Alors, peut-on dire que Yao N’dré a trompé les militaires ? Oui et non ! Oui, parce que c’est sur son arrêt qu’est né le bras de fer autour du fauteuil présidentiel et l’option des ex-FDS de défendre le fauteuil du président sortant conformément à la loi. Non, parce que Yao N’dré croyait encore à la force de la loi, qui même mauvaise, s’impose à tous. Ne dit-on pas ‘’Dura lex, sed lex’’ (La loi est dure, mais c’est la loi) ? En la matière, le président du Conseil Constitutionnel d’alors ne peut être comptable, dans l’exercice de sa fonction, des arrangements politiques faits plus haut par le chef de l’Exécutif. Lesquels arrangements donnaient d’autres prérogatives de dernier recours au Représentant spécial du Secrétaire général de l’ONU (Choi Young-Jin) sur le Conseil Constitutionnel supposé être le recours suprême. Cet arrangement était-il aussi connu de chef d’Etat -major et de tous les officiers à la tête des troupes ayant combattu pour Laurent Gbagbo ? Si c’était le cas, les vrais fautifs sont ceux-là, qui malgré la force de la loi, auront engagé leurs hommes dans des combats ayant fait des milliers de morts. Voilà que le procès du Gal Dogbo Blé désigne d’autres présumés coupables au sommet de la hiérarchie militaire de l’époque, mais au-delà au sommet de l’Etat, où une fois encore, le Patron de la GR met en difficulté l’ex-président de la République, le signataire de l’accord ayant permis à M. Choi, à l’époque, de se mêler des débats sur la certification des résultats des élections.

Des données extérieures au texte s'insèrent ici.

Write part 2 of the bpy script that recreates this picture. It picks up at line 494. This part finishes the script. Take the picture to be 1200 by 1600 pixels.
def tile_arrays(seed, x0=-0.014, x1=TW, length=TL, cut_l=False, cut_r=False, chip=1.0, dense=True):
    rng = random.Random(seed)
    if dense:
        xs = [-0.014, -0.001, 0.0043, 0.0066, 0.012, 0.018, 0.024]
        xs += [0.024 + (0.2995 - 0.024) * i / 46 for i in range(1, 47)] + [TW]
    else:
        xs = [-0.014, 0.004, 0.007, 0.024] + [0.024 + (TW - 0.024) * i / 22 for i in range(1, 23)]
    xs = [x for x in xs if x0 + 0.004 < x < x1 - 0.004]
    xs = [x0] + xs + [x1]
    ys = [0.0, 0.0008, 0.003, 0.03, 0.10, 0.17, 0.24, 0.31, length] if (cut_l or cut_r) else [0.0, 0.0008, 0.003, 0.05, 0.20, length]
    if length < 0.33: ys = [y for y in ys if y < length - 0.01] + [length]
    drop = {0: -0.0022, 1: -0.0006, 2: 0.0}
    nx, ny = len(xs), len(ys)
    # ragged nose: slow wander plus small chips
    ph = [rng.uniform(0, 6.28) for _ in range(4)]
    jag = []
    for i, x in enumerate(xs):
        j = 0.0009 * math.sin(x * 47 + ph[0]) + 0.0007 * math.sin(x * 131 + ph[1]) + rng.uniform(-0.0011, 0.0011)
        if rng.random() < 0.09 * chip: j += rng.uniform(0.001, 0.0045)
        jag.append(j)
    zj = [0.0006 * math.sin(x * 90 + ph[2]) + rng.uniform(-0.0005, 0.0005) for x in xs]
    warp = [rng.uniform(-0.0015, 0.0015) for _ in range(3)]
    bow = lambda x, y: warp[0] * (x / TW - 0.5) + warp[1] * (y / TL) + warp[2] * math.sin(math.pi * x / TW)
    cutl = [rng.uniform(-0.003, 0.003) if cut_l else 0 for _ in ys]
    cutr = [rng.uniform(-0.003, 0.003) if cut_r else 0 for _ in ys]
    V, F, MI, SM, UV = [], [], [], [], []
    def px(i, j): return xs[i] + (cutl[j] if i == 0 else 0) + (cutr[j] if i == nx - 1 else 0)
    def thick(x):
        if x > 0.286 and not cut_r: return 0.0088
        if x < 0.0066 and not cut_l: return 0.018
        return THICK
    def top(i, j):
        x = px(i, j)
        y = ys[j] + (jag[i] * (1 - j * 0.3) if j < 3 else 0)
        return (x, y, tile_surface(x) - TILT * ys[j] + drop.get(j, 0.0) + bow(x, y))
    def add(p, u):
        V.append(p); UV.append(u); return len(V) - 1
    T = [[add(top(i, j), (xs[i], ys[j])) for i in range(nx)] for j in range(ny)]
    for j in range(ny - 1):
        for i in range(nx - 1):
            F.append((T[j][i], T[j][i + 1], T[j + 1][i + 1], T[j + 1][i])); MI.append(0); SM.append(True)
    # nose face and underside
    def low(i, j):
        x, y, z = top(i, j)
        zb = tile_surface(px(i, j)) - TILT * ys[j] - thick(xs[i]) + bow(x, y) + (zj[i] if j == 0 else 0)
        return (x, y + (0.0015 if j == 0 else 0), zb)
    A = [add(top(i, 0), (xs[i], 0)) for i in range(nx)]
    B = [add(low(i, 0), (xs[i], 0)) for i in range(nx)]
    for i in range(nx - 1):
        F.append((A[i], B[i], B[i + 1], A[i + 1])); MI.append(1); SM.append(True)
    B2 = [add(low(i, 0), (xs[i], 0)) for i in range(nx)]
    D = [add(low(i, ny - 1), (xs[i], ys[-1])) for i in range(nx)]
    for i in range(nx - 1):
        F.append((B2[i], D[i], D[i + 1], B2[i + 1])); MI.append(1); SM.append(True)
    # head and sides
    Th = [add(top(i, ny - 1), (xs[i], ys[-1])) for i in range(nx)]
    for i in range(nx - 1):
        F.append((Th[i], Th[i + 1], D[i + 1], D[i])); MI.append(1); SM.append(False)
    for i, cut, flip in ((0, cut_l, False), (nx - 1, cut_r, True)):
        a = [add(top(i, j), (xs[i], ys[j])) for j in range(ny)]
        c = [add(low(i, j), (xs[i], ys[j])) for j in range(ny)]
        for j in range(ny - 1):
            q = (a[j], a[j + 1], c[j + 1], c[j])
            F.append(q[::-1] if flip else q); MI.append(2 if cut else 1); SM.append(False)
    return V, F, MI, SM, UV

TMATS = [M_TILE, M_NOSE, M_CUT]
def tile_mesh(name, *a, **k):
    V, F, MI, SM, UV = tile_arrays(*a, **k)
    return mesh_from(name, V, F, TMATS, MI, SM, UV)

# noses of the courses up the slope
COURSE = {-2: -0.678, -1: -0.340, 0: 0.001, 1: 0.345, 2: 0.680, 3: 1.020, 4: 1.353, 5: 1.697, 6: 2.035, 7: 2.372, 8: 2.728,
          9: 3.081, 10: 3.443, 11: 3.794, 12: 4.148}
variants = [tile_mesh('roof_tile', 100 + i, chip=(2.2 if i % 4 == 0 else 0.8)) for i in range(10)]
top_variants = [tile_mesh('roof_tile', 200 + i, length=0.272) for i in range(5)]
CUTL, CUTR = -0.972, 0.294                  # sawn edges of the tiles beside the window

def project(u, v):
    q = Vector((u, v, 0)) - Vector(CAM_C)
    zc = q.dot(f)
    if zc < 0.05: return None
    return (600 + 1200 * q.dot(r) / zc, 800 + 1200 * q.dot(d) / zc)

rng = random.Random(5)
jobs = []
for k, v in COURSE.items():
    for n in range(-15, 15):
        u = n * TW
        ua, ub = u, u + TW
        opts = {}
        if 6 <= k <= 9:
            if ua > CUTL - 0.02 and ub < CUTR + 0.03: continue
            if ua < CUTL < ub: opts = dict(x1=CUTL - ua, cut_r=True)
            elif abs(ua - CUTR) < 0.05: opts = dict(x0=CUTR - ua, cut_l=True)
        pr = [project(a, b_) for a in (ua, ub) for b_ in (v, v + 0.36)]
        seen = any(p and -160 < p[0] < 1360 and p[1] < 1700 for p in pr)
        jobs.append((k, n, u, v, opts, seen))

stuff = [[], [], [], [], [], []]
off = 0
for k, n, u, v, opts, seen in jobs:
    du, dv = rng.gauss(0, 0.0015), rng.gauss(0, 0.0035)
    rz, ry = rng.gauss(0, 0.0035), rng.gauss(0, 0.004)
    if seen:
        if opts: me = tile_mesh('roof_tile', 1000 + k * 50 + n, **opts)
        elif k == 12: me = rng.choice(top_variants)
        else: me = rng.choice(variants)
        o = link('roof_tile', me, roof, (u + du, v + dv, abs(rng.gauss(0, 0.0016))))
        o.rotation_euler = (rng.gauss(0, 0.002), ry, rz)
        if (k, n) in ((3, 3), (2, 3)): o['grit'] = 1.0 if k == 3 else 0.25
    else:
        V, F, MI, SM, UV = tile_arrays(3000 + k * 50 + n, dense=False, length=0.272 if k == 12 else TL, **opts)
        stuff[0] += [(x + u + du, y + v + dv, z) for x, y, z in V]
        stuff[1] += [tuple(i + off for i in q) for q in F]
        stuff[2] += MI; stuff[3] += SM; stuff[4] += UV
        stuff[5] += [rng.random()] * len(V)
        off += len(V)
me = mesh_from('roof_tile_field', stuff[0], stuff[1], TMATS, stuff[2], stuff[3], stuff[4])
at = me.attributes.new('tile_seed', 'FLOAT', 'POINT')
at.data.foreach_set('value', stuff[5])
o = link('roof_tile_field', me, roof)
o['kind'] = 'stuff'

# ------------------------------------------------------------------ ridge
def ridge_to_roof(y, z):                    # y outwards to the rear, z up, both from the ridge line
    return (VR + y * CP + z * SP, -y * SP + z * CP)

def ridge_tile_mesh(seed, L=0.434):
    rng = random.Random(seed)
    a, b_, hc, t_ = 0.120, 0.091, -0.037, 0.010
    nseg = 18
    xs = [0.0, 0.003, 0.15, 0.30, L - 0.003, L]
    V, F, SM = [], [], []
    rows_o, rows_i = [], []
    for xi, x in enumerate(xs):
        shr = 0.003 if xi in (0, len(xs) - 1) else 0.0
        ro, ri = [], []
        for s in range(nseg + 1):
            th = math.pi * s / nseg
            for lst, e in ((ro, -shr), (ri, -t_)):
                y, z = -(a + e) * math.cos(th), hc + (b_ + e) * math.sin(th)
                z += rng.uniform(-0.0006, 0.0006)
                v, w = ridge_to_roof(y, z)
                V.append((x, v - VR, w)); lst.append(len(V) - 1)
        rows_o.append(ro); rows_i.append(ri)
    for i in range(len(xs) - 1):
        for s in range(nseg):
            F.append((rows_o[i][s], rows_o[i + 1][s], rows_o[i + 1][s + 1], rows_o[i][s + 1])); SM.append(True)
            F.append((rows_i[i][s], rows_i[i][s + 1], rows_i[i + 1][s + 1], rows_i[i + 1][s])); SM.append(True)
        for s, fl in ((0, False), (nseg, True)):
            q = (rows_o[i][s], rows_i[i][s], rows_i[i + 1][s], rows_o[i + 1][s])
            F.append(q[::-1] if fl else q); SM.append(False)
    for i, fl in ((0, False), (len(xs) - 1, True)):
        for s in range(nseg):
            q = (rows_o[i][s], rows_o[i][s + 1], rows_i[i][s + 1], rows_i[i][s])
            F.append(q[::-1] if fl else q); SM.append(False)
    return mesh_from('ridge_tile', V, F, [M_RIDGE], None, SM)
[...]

Détenu à la Haye, où il attend de passer devant les juges de la Cour Pénale internationale, c’est finalement à Laurent Gbagbo (qui a réclamé un recomptage des suffrages exprimés pour se convaincre du vrai vainqueur du scrutin) qu’il revient de s’expliquer sur toutes ces questions. Même si au fond, le Gal Dogbo Blé va avoir à justifier de son innocence dans l’assassinat du colonel Dosso, exécuté après avoir été fait prisonnier dans le blocus à la sortie de l’hôtel du Golf. A-t-il donné ou non l’ordre d’exécuter cet officier ? Là se trouve l’un des tournants du procès, dont la suite sera connue certainement ce matin.